START
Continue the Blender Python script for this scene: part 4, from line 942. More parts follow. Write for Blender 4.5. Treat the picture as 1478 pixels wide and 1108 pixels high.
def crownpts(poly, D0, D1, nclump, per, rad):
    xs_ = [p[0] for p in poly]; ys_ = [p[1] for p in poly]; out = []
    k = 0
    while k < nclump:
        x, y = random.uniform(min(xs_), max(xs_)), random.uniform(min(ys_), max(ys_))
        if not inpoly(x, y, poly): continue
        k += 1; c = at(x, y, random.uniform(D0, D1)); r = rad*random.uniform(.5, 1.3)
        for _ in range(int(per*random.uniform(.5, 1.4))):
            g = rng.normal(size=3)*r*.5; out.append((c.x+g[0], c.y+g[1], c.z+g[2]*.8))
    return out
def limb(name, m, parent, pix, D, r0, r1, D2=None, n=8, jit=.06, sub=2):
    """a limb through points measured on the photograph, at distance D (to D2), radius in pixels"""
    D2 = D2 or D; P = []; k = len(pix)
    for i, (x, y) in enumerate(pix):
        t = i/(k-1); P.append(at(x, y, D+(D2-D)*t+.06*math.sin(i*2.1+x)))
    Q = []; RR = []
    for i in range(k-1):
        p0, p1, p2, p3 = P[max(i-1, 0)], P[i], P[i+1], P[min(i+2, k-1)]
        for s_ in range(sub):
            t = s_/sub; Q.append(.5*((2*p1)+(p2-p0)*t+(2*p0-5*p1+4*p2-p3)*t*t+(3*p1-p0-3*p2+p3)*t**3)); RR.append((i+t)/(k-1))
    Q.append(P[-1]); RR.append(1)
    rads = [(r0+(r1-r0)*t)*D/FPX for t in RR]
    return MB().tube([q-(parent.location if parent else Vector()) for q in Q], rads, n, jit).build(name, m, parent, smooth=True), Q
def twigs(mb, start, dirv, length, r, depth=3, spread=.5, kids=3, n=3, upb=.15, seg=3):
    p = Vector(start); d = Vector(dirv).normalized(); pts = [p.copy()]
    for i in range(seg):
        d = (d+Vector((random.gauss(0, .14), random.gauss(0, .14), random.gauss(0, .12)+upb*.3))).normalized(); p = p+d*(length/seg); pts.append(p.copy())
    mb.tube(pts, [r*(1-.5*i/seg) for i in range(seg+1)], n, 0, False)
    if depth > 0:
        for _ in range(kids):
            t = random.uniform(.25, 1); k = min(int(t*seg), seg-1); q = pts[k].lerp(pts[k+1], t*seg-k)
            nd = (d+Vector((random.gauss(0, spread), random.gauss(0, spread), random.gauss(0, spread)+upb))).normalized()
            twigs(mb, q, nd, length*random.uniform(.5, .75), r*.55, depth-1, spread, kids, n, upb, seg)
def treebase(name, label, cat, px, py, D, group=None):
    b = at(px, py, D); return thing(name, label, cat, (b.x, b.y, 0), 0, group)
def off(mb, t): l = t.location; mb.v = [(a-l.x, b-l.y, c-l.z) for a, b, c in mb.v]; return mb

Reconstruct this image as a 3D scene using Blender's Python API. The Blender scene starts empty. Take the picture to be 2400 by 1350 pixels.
END
[JOB] Quote every record above exactly.

[WORKED SOLUTION]
Continue the Blender Python script for this scene: part 4, from line 942. More parts follow. Write for Blender 4.5. Treat the picture as 1478 pixels wide and 1108 pixels high.
def crownpts(poly, D0, D1, nclump, per, rad):
    xs_ = [p[0] for p in poly]; ys_ = [p[1] for p in poly]; out = []
    k = 0
    while k < nclump:
        x, y = random.uniform(min(xs_), max(xs_)), random.uniform(min(ys_), max(ys_))
        if not inpoly(x, y, poly): continue
        k += 1; c = at(x, y, random.uniform(D0, D1)); r = rad*random.uniform(.5, 1.3)
        for _ in range(int(per*random.uniform(.5, 1.4))):
            g = rng.normal(size=3)*r*.5; out.append((c.x+g[0], c.y+g[1], c.z+g[2]*.8))
    return out
def limb(name, m, parent, pix, D, r0, r1, D2=None, n=8, jit=.06, sub=2):
    """a limb through points measured on the photograph, at distance D (to D2), radius in pixels"""
    D2 = D2 or D; P = []; k = len(pix)
    for i, (x, y) in enumerate(pix):
        t = i/(k-1); P.append(at(x, y, D+(D2-D)*t+.06*math.sin(i*2.1+x)))
    Q = []; RR = []
    for i in range(k-1):
        p0, p1, p2, p3 = P[max(i-1, 0)], P[i], P[i+1], P[min(i+2, k-1)]
        for s_ in range(sub):
            t = s_/sub; Q.append(.5*((2*p1)+(p2-p0)*t+(2*p0-5*p1+4*p2-p3)*t*t+(3*p1-p0-3*p2+p3)*t**3)); RR.append((i+t)/(k-1))
    Q.append(P[-1]); RR.append(1)
    rads = [(r0+(r1-r0)*t)*D/FPX for t in RR]
    return MB().tube([q-(parent.location if parent else Vector()) for q in Q], rads, n, jit).build(name, m, parent, smooth=True), Q
def twigs(mb, start, dirv, length, r, depth=3, spread=.5, kids=3, n=3, upb=.15, seg=3):
    p = Vector(start); d = Vector(dirv).normalized(); pts = [p.copy()]
    for i in range(seg):
        d = (d+Vector((random.gauss(0, .14), random.gauss(0, .14), random.gauss(0, .12)+upb*.3))).normalized(); p = p+d*(length/seg); pts.append(p.copy())
    mb.tube(pts, [r*(1-.5*i/seg) for i in range(seg+1)], n, 0, False)
    if depth > 0:
        for _ in range(kids):
            t = random.uniform(.25, 1); k = min(int(t*seg), seg-1); q = pts[k].lerp(pts[k+1], t*seg-k)
            nd = (d+Vector((random.gauss(0, spread), random.gauss(0, spread), random.gauss(0, spread)+upb))).normalized()
            twigs(mb, q, nd, length*random.uniform(.5, .75), r*.55, depth-1, spread, kids, n, upb, seg)
def treebase(name, label, cat, px, py, D, group=None):
    b = at(px, py, D); return thing(name, label, cat, (b.x, b.y, 0), 0, group)
def off(mb, t): l = t.location; mb.v = [(a-l.x, b-l.y, c-l.z) for a, b, c in mb.v]; return mb

Reconstruct this image as a 3D scene using Blender's Python API. The Blender scene starts empty. Take the picture to be 2400 by 1350 pixels.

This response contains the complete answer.